If the variable already has a value stored in it, assignment changes its value to the value on the right side. The old value of the variable is lost.

The right side of an assignment can be an expression.

variable := expression

In this case, the expression is evaluated and the value of the expression is stored in the variable. If the variable occurs in the expression, the current value of the variable is used in evaluating the expression, and then the variable is updated. For example, the assignment

m := m + 3

evaluates the expression m + 3 using the current value of m.

m + 3

= 2 + 3

= 5

and stores the value 5 in the variable m.

The two sides of an assignment statement are separated by the symbol :=, known as assignment operator, and read as "becomes" or "is assigned". The assignment statement

v := e

is read as v "becomes" e. Note that assignment operator is not equality operator¹. The meanings of v := e and v = e are different. Assignment does not state a mathematical equality of a variable, but changes the value of a variable. The assignment m := m + 3 does not state that m is equal to m + 3. Rather, it changes the value of the variable m to the value of the expression m + 3.

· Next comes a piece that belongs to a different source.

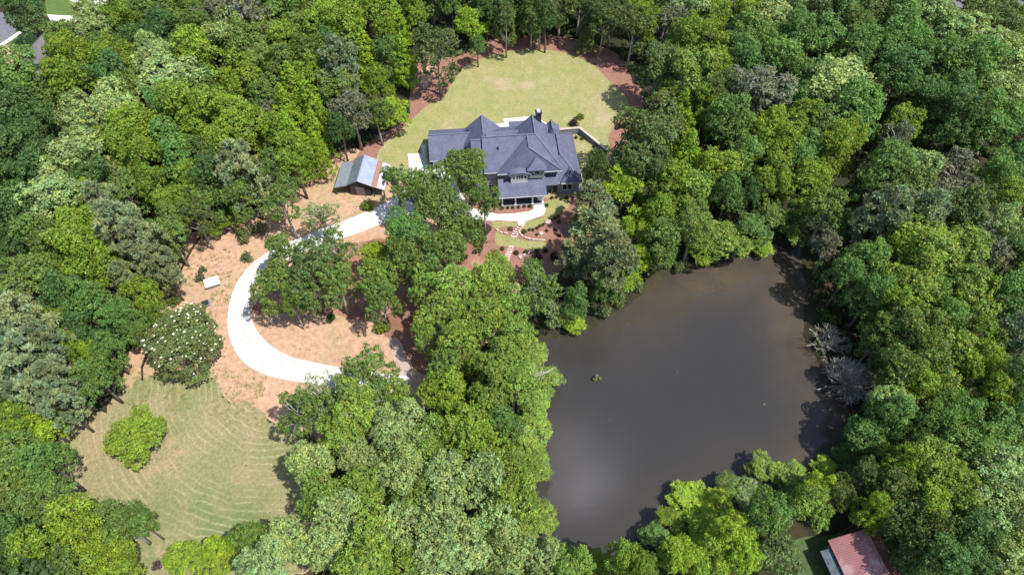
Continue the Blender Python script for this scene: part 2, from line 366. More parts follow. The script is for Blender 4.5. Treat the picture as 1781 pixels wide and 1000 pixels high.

An assignment statement can change the values of multiple variables simultaneously. In that case, the number of variables on the left side should match the number of expressions on the right side. For example, if we wish to assign to three variables v1, v2 and v3, we need 3 expressions, say, el, e2, e3.

vl, v2, v3 := el, e2 , e3

The left side is a comma-separated list of variables. The right side is a comma-separated list of expressions. To execute an assignment statement, first evaluate all the expressions on the right side using the current values of the variables, and then store them in the corresponding variables on the left side.

Example 6.13. What are the values of variables m and n after the assignments in

line (1) and line (3)?

1.           m, n := 2 , 5

2.           m, n = ? , ?

3.           m,n:=m+3,n-1

4.           m, n = ? , ?

The assignment in line (1) stores 2 in variable m, and 5 in variable n.

The assignment in line (3) evaluates the expressions m + 3 and n - 1 using the current values of m and n as

m + 3 , n - 1

=2+3,5-1

= 5,4

and stores the values 5 and 4 in the variables m and n, respectively.

1. m, n := 2,5

2. -- m, n = 2 , 5

3. m, n := m + 3, n - 1

4. -- m, n = 2 + 3, 5-1 = 5, 4

Values of the variables after the two assignments are shown in in line (2) and line(4).

Example 6.14. In Example 6.11, we abstracted the state of the process by two variables p and c. The next step is to model the process of cutting the chocolate bar. When we make a single cut of a piece, the number of pieces (p) and the number of cuts  both increase by 1. We can model it by an assignment statement.

p, c := p + 1, c+1

which is read as p and c "become" p + 1 and c + 1, respectively.